London: Eliud Kipchoge stormed to his third London Marathon title on Sunday to complete an impressive Kenyan double after Vivian Cheruiyot dominated the women's race in warm conditions.
Kipchoge, 33, saw off the challenge of Ethiopia's Tola Shura Kitata and home favorite Mo Farah to win his third London marathon in four years in a time of 2 hrs 4 min 27 sec, finishing more than half a minute in front of Kitata (2:05:00), with Farah third (2:06:32).
Cheruiyot, 34, timed her run perfectly to win the women's event in a time of 2 hours 18 min 31 secs ahead of compatriot Brigid Kosgei (2:20:13), and Ethiopia's Tadelech Bekele (2:21:40).
She took advantage of failed attempts to break Paula Radcliffe's 15-year-old world record by last year's winner Mary Keitany and runner-up Tirunesh Dibaba.
In unusually warm conditions in the British capital first Dibaba and then Keitany dropped off the pace, allowing the 2016 Olympic 5,000m gold medallist to claim victory.
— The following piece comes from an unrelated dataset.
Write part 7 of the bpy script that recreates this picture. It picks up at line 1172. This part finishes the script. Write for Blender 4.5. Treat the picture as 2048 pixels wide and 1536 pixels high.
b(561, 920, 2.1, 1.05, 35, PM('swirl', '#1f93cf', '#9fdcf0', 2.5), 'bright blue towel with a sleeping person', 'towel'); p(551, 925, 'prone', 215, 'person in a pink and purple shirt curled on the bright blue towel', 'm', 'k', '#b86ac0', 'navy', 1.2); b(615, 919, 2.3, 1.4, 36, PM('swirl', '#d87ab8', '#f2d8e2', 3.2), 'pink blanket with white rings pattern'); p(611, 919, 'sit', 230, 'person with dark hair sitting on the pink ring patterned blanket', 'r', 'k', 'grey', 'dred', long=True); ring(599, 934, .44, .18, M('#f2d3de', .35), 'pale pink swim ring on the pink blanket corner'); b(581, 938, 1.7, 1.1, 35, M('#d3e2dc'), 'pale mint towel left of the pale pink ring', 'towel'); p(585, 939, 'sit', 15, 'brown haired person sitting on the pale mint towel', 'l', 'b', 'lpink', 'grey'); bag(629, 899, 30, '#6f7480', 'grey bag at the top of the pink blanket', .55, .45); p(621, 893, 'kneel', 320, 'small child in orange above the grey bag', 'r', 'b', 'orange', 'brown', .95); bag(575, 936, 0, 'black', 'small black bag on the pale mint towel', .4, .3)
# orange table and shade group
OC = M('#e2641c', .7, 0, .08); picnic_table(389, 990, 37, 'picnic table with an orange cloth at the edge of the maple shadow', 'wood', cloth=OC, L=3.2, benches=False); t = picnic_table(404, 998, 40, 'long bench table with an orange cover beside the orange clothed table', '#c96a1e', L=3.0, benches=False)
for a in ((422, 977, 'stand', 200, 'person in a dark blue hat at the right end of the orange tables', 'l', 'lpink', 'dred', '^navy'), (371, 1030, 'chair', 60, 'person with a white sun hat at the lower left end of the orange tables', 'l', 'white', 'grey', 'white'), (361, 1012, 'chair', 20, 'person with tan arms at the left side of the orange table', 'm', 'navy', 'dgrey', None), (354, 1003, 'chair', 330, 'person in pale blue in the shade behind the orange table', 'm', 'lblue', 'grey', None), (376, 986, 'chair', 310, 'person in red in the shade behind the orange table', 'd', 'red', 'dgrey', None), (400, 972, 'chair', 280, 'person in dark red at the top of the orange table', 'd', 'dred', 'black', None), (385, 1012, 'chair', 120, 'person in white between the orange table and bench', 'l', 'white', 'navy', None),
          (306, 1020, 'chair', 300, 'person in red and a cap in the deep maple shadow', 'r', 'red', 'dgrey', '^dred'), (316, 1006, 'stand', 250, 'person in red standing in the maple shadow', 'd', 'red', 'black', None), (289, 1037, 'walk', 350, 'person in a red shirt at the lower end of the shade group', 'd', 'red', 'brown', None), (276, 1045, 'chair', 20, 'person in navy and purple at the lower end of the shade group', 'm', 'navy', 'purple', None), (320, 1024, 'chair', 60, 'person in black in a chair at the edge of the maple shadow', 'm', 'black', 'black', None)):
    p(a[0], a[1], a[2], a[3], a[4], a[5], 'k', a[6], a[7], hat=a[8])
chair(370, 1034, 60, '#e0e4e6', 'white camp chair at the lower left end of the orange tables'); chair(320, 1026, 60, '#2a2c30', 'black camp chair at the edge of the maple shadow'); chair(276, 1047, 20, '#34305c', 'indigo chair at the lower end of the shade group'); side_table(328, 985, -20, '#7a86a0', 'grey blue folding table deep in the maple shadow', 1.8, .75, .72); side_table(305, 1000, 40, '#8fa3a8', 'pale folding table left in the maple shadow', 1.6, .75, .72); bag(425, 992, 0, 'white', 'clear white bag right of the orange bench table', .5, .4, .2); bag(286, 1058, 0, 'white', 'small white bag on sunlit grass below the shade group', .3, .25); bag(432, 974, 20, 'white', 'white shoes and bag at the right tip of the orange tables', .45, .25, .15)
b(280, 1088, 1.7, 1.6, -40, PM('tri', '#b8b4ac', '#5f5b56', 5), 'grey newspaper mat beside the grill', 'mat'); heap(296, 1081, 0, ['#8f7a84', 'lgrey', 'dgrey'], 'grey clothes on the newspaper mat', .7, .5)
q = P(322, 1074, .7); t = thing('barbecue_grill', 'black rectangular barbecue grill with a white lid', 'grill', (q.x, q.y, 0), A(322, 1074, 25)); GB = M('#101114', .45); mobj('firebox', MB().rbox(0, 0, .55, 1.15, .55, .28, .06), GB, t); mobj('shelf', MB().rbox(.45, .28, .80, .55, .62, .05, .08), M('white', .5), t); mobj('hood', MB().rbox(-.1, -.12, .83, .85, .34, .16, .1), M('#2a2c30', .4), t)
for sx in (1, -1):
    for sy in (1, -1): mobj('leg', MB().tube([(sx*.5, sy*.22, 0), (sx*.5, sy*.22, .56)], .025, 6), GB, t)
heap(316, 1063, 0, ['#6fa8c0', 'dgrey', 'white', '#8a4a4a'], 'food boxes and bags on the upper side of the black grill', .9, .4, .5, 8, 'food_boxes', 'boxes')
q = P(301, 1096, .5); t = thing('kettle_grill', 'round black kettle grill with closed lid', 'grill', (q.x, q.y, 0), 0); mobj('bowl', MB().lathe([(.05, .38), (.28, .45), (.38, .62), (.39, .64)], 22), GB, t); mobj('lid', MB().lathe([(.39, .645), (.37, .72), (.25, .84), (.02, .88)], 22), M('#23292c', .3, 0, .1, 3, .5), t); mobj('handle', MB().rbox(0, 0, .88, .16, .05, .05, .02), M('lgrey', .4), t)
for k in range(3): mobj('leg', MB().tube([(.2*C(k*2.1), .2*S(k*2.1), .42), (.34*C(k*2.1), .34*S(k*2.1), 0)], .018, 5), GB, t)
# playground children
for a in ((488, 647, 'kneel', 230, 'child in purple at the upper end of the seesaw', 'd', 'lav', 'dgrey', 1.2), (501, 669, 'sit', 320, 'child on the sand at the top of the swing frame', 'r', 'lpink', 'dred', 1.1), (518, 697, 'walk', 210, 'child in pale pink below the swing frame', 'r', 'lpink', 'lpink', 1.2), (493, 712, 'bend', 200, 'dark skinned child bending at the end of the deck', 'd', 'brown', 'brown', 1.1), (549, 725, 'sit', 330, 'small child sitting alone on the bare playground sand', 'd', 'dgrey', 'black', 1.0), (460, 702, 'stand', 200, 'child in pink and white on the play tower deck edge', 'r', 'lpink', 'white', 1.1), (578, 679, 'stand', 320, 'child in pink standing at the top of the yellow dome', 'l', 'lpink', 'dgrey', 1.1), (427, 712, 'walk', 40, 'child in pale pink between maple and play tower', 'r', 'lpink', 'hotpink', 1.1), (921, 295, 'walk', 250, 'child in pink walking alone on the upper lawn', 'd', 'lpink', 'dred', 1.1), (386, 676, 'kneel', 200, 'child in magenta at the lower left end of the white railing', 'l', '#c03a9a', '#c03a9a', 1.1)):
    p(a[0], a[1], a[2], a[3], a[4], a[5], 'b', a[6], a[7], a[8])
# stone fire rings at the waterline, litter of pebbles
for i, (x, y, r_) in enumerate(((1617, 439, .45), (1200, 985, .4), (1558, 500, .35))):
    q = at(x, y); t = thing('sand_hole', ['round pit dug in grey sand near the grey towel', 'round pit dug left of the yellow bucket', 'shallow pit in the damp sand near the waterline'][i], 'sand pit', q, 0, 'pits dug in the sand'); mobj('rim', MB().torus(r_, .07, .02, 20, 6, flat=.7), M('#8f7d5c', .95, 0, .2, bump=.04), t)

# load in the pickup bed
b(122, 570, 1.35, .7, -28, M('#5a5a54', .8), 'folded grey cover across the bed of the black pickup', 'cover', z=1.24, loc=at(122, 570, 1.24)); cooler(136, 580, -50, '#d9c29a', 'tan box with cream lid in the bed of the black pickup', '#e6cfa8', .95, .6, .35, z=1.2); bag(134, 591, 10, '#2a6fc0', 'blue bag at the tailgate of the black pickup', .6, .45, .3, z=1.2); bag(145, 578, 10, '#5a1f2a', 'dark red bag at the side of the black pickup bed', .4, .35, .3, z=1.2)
After nine miles Keitany and main rival Dibaba were 25 seconds ahead of Radcliffe's time. But Dibaba was soon reduced to a walking pace to leave Keitany with only her two male pacemakers for company.
Keitany, looking for a fourth win in London, also started to slow down as it became apparent Radcliffe's record of two hours 15 minutes 25 seconds would not be threatened.
Britain's David Weir won the men's wheelchair race for the eighth time after a thrilling sprint finish.
The 38-year-old pipped Switzerland's Marcel Hug into second place, with Daniel Romanchuk of the United States third.